The FHSA and the RRSP are two options of registered savings accounts that can help finance the purchase of a home. However, they have distinct characteristics and benefits that can influence the decision of a potential homeowner.

Many Canadians are familiar with and use the RRSP, which has been around for decades. It's primarily designed to save for retirement with tax-deductible contributions, but it also provides an option to assist in home purchasing: the Home Buyers' Plan (HBP).

Under the HBP, you can withdraw up to $35,000 from your RRSP without tax penalty to finance a down payment for a home. The most important condition when comparing it with the FHSA is that this withdrawal must be repaid into your RRSP over a 15-year period (1/15 of the withdrawn amount per year, starting the second year after withdrawal) to avoid being taxed on the withdrawals you make.

Let's move to the comparison with the FHSA. As mentioned earlier, the FHSA is an innovative account specially designed to help individuals save for the purchase of a first home. The contribution model is similar to that of the RRSP with an annual limit, and it also offers a tax deduction for contributions. However, it holds a major benefit for budding homeowners. You can withdraw the full amount of your FHSA savings for your home purchase without worrying about paying tax on this withdrawal, as long as you adhere to the government-imposed conditions.
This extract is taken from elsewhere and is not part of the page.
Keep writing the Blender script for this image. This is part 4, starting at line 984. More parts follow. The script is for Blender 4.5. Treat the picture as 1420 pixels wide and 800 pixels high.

Moreover, you do not have to repay the withdrawn amounts - a great relief compared to the RRSP repayment stipulation. This feature is unprecedented in the tax world and presents a huge advantage for aspiring homeowners.
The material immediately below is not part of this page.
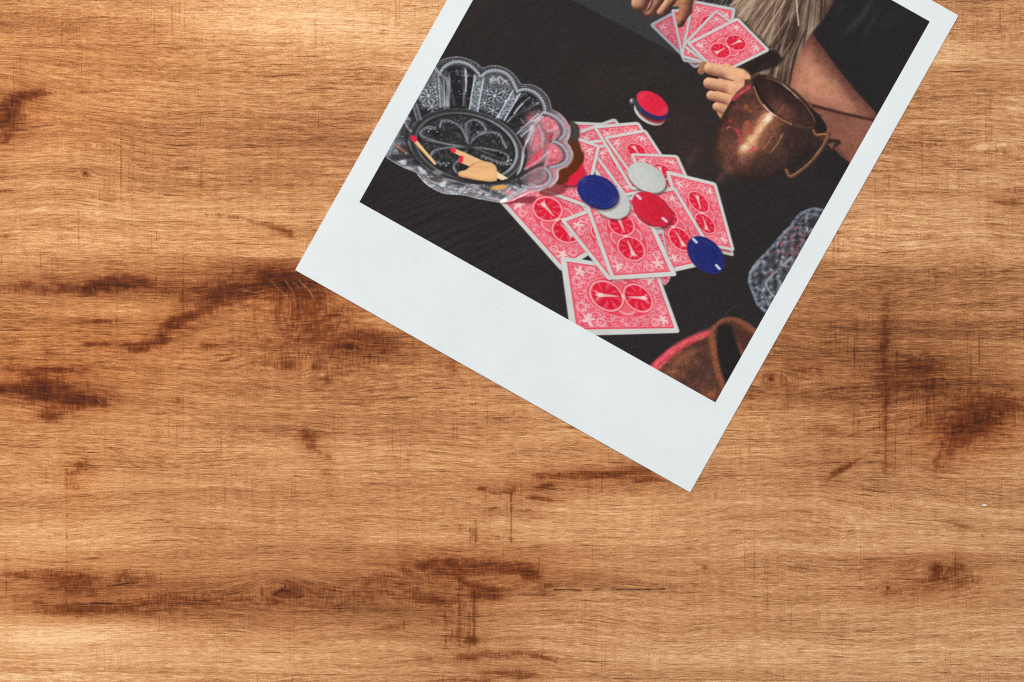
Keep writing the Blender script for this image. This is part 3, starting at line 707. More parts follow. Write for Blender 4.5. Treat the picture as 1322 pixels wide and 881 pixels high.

In conclusion, it's not mandatory to opt for just one plan. Indeed, it's entirely possible to combine both the FHSA and RRSP/HBP to facilitate the purchase of your first home. Each plan has its own benefits and can be strategically used to maximize your savings.

While the RRSP provides a well-established and respected pathway for retirement savings that can also support home purchasing, the FHSA offers unique flexibility and specificity to help make the dream of owning property a reality. A financial planner can help you understand these nuances, and devise a strategy that suits your financial situation and goals, combining, or not, these two homeownership plans.

Transferring Funds: From FHSA to RRSP

If you're not using all the funds from your FHSA for the purchase of a first home, you have the option to transfer these funds to an RRSP in a non-taxable manner. This can be an excellent option to continue growing your savings tax-free. You can also choose to withdraw these funds, but they would then be taxable. Transfers can also be made from one FHSA to another FHSA, or to a RRIF (Registered Retirement Income Fund), also in a non-taxable manner.

Is the FHSA Right for You?

The FHSA is an excellent tool for those looking to purchase their first home and want to save in a tax-advantaged way. However, like any financial product, it's crucial to carefully evaluate your personal needs and goals before making a decision. Consult with a financial advisor to discuss if the FHSA is the right choice for you and how it could fit into your overall financial plan.

How a Financial Planner Can Help You Set Up an FHSA

Navigating the world of personal finance can be complex, especially when it comes to specific financial products like the FHSA. This is where a financial planner can be of great assistance. These professionals can help you understand the ins and outs of the FHSA, including how to open it, how much to contribute, and what types of investments best suit your objectives.

A financial planner can also help you evaluate whether the FHSA is the best choice for you compared to other options like the RRSP. They can examine your overall financial situation, including your income, expenses, debts, and long-term goals to make an informed recommendation.

Lastly, a financial planner can help you establish a regular savings plan for your FHSA so you can maximize your contributions each year. They can also advise on what to do with unused funds in your FHSA, such as transferring them to an RRSP or making taxable withdrawals.

In essence, working with a financial planner can give you the confidence to navigate the world of personal finance and make the best choices for your future financial health to fully take advantage of available savings tools.